Rave: Our Idiot Brother

By Paul Aguirre-Livingston
I read somewhere that Paul Rudd’s lead role in the feature Our Idiot Brother (opened last Friday) was written specifically with him in mind. Well, duh. Take one look at the movie poster and you’ll say, “That is so Paul Rudd”, without being too sure what you even mean. But you’ll think it, and you’ll be compelled to want to watch it because it’s Rudd and he – much like the grassroots-y character Ned he plays – is so damn enjoyable and likable. 
A lot of it has to do with Rudd’s sensible comedic chops that don’t often suffocate a scene like, say, Steve Carrell would. Both actors make fine leading men because they’re one and the same; they possess a cross-generational, cross-country appeal and can emulate the every-American. Rudd’s strengths lie in his accessibility – from ’90s heartthrob to doting husband to hippie bachelor. At the core of Rudd’s performances is always the same character: a cute do-gooder with charm. Our Idiot Brother plays off that charm. Its characters and plot, in turn, are simple enough that you’ll fixate on them throughout, forgiving flaws in the movie’s annoyingly hyperbolic scenarios. 
The first of these scenarios is when a uniformed officer arrests Ned for pot possession in broad daylight at a farmer’s market; you can tell life’s always been like this for oblivious little Ned. Fresh from federal prison, when the movie actually begins, our charming hippie is thrust back into the lives of his eccentric family, shuffled between the homes of his three perfectly “archetyped” Manhattan sisters: an on-the-go junior editor at Vanity Fair (Elizabeth Banks); a free-loving, sort of directionless lesbian comedian (Zooey Deschanel); and a nit-picky stay-at-home mom of two (Emily Mortimer). The cast of sisters is great as a trio, and their scenes together are usually the best. They also serve to divide the film into three neat, distinct stories so that much of Ned’s character building happens without much effort – it’s just a product of circumstance. The flick could have just as easily been titled “Hippie and the City.” 
While Banks and Mortimer are bearable and believable as the hyper-versions of the “real world” women they’re supposed to represent, Deschanel, is, well, just Deschanel. Same girl in Elf, same girl in 500 Days of Summer, same girl here.
Much of the story depends on Ned’s inability to read between the lines, understand basic social cues, and handle delicate situations appropriately.

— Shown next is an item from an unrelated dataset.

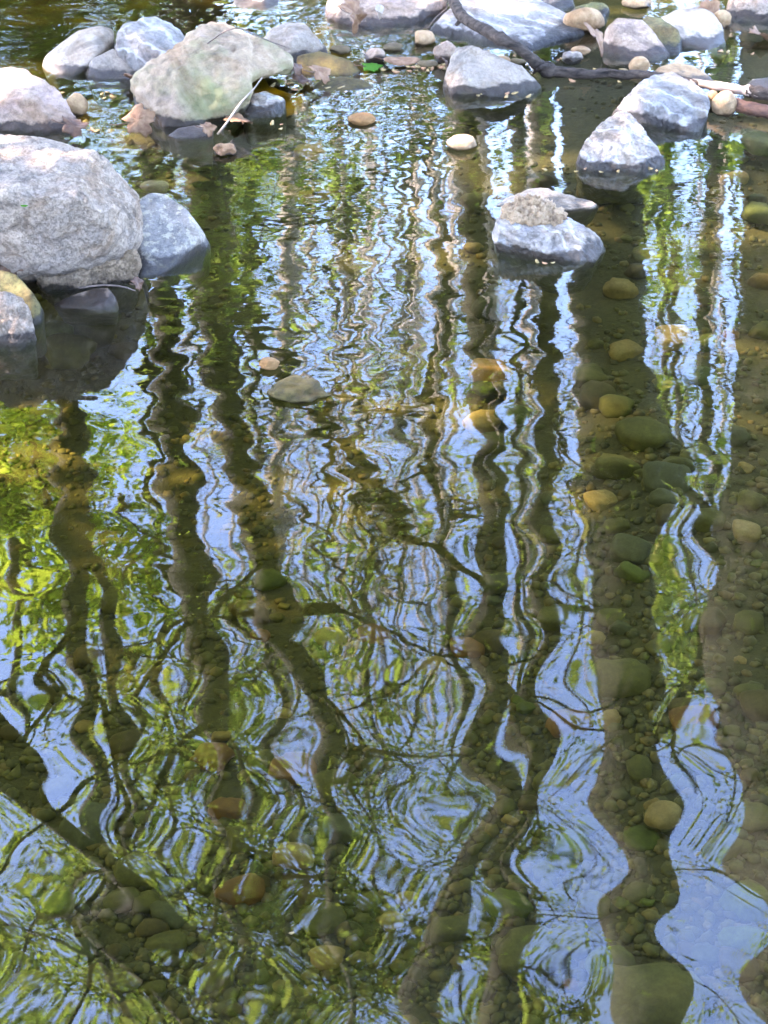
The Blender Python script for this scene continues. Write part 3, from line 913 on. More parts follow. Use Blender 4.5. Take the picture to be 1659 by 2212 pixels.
MARKS = [((1058, 800), 'the bright orange pebble'), ((1187, 500), 'the crusted rock'), ((1340, 310), 'the white three-sided rock'), ((1340, 1470), 'the squarish olive stone'),
         ((1432, 1763), 'the lower right tan pebble'), ((632, 1850), 'the oval tan pebble'), ((643, 840), 'the long olive stone'), ((380, 500), 'the speckled rock'),
         ((150, 700), 'the mossy left rock'), ((998, 308), 'the tan dome pebble'), ((845, 1990), 'the small bottom pebble'), ((520, 1930), 'the reddish lower pebble'),
         ((1400, 2170), 'the biggest olive stone'), ((1612, 1148), 'the right edge tan pebble'), ((1450, 1178), 'the green upright pebble'), ((190, 1790), 'the dark smooth stone'),
         ((1395, 940), 'the broad olive stone'), ((562, 1372), 'the small rusty pebble'), ((1065, 150), 'the grey angular rock'), ((450, 160), 'the mossy tan boulder'),
         ((1060, 1390), 'the brown trunk-shadow stone'), ((632, 1665), 'the large reddish stone')]
COLNAME = {'olive': 'olive', 'green': 'green', 'brown': 'brown', 'slate': 'grey-olive', 'buff': 'tan', 'rust': 'rusty'}


def shape_word(k):
    pw, sq = PEB[k][1], PEB[k][2]
    return 'flat' if sq.z < 0.46 else ('oval' if sq.y < 0.75 else ('blocky' if pw > 2.7 else 'round'))


used = [(h[0], h[1], h[2] / 2) for h in HERO]
cands = []
tries = 0
seen_labels = {}
while len(cands) < 258 and tries < 40000:
    tries += 1
    right = random.random() < 0.68
    u = random.uniform(990, 1655) if right else random.uniform(4, 1000)
    v = random.uniform(330, 2205) if right else random.uniform(1250, 2205)
    w = random.choice((26, 32, 38, 45, 55, 68, 85)) * (0.72 + 0.5 * v / 2212)
    if any(math.hypot(u - a, (v - b) * 1.6) < (r + w / 2) * 0.62 for a, b, r in used): continue
    used.append((u, v, w / 2))
    mat = random.choices(('olive', 'green', 'brown', 'slate', 'buff', 'rust'), (42, 8, 28, 16, 5, 3))[0]
    k = random.randrange(12)
    (mu, mv), mn = min(MARKS, key=lambda m: math.hypot(m[0][0] - u, m[0][1] - v))
    dx, dyy = u - mu, v - mv
    side = ('right of' if dx > 0 else 'left of') if abs(dx) > abs(dyy) else ('below' if dyy > 0 else 'above')
    sz = 'tiny' if w < 36 else ('small' if w < 50 else ('middling' if w < 72 else 'broad'))
    dist = math.hypot(dx, dyy)
    how = 'just' if dist < 90 else ('' if dist < 190 else 'well')
    lab = ' '.join(f'{sz} {shape_word(k)} {COLNAME[mat]} pebble {how} {side} {mn}'.split())
    o = sunk(u, v, w, mat, k, lab, group='pebbles on the creek bed', rot=random.uniform(-.6, .6))
    cands.append(o)

twins = {}
for o in cands: twins.setdefault(o['label'], []).append(o)
for lab, os_ in twins.items():
    if len(os_) == 2:
        os_.sort(key=lambda o: -o.location.y)
        os_[0]['label'] = 'farther ' + lab; os_[1]['label'] = 'nearer ' + lab

# the finer gravel between them, past counting
def gravel():
    ico = bmesh.new(); bmesh.ops.create_icosphere(ico, subdivisions=1, radius=1.0)
    base = np.array([v.co[:] for v in ico.verts]); tri = np.array([[v.index for v in f.verts] for f in ico.faces]); ico.free()
    n = 12000
    vs, fs = [], []
    k = 0
    while k < n:
        u = rng.uniform(-60, 1720); v = rng.uniform(250, 2330)
        p = onwater(u, v, -0.16)
        if noise.noise(Vector((p.x * 2.3, p.y * 2.3, 4))) < -0.25 and random.random() < 0.6: continue
        r = math.exp(rng.uniform(math.log(0.004), math.log(0.015)))
        q = base * (r * np.array([1, rng.uniform(.6, 1), rng.uniform(.4, .7)]))
        q = q * (1 + 0.18 * rng.standard_normal((len(base), 1)))
        a = rng.uniform(0, 6.28)
        R = np.array([[math.cos(a), -math.sin(a), 0], [math.sin(a), math.cos(a), 0], [0, 0, 1]])
        vs.append(q @ R.T + np.array([p.x, p.y, float(ground_h(p.x, p.y)) + r * 0.05]))
        fs.append(tri + len(base) * k)
        k += 1
    m, nt, out = newmat('bed_gravel')
    geo = N(nt, 'ShaderNodeNewGeometry')
    c = ramp(nt, geo.outputs['Random Per Island'], [(0.0, (0.0170, 0.0143, 0.0048)), (0.4, (0.0374, 0.0306, 0.0088)), (0.75, (0.0510, 0.0425, 0.0122)), (0.9, (0.0578, 0.0340, 0.0119)), (1.0, (0.0884, 0.0680, 0.0272))])
    n2 = noise_tex(nt, geo.outputs['Position'], 150, 4, 0.6)
    c = mix(nt, 0.6, c, ramp(nt, n2, [(0.3, (0.4,) * 3), (0.7, (1.3,) * 3)]), 'MULTIPLY')
    p = N(nt, 'ShaderNodeBsdfPrincipled'); L(nt, c, p.inputs['Base Color']); p.inputs['Roughness'].default_value = 0.8
    L(nt, p.outputs[0], out.inputs[0])
    o = mesh_obj('gravel', np.concatenate(vs), np.concatenate(fs), m)
    tag(o, 'fine olive and brown gravel covering the creek bed', 'gravel', kind='stuff')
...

Although the sisters joke about Ned being retarded a little too much (or maybe I’m just too sensitive?), he’s not really dim-witted at all. What translates as idiocy in our emotionally skewed world is actually Ned’s desire to love those around him without limits, and his naiveté is endearing. 

This is the most I’ve liked Rudd since his stint as Phoebe’s blind date-turned-husband on Friends. Yeah, Ned is uncomplicated and docile and unflinchingly honest, but he gets it without resorting to token neuroticism – most of the time. I mean, don’t you wish you could live with a little less bullshit? 

Our Idiot Brother probably isn’t a game changer; it’s existentialist at best. I’m just happy to see a nice guy stay nice through and through.